How secure is anything really?

Focus: Musings on dependencies

How do you know the software you use is safe? ElectrumSV is dependent on many open source packages. Most of them hosted on the Python package index. We don’t look at the source code as we upgrade each to a new version, ideally vetting every change made.

Packages as dependencies

Even if we vetted every change that was made to our dependencies, we do not use that source code. We do what everyone else does, in order to live in a real and practical world. We fetch published packages. It is the package any installation of ElectrumSV obtains, that we validate, not the source code the package came from.

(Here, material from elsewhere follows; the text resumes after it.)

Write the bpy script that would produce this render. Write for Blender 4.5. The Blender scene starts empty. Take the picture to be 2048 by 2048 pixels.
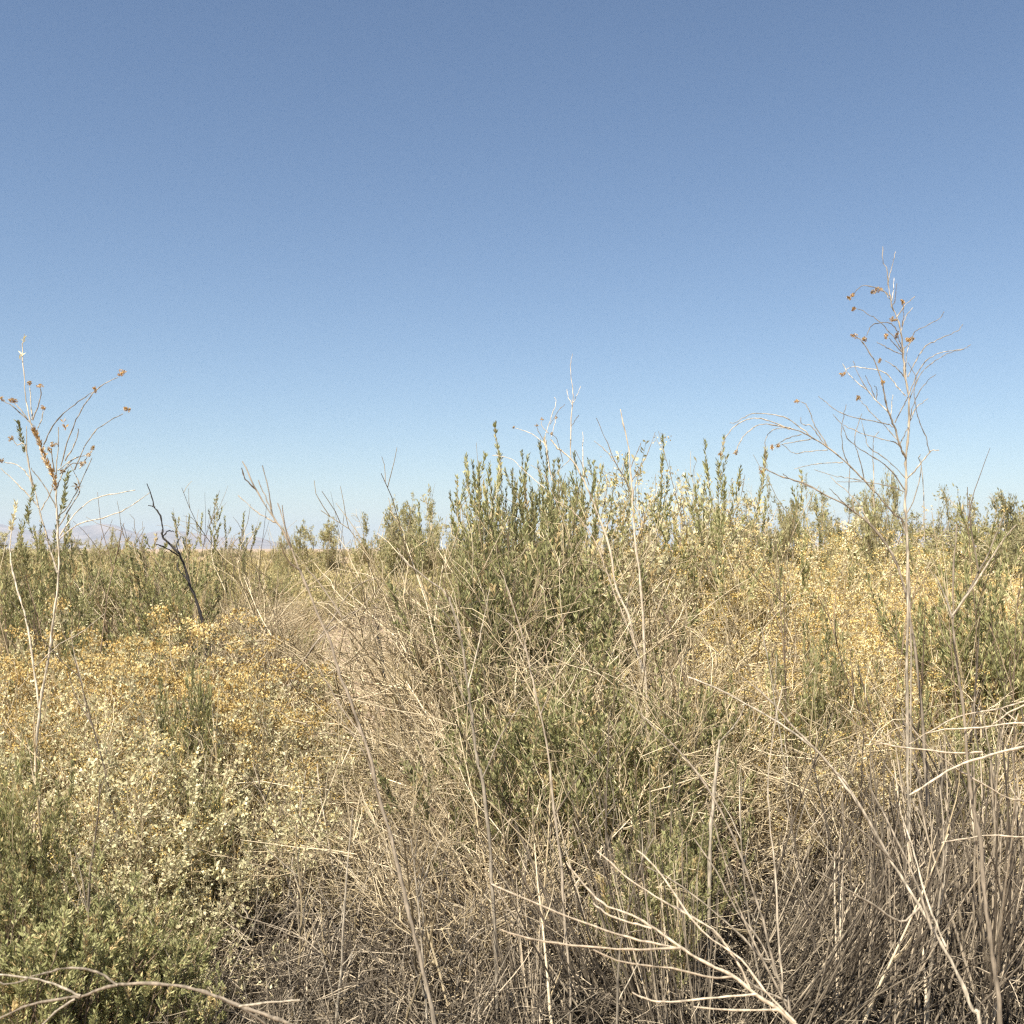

Best practices for dependencies

When we build an ElectrumSV binary for release, all the dependencies should be verified. For the Python packages, each download that will be included is hashed — which means that if we get a different file than the one we require, the build process will fail. For other dependencies, we manually retrieve the source code from a commit in the relevant Git repository, which again ensures the source code we obtain must be the source code we require.

Reproducible builds

Electrum Core, and likely also Electron Cash, have put a lot of work into reproducible builds. What this means is that everything about making a build is locked down and adjusted, so that not only is every dependency fixed to a specific version, but the resulting binaries when built should be byte-for-byte identical to those anyone builds using the same process.

Reproducibility and insurance

At this point I am going to go on a minor tangent and wonder how insurable software security would be, within defined conditions.

Final thoughts

Everything is based on trust. We can build better systems that remove the need to trust, if it is worthwhile to do so. But who has time for that.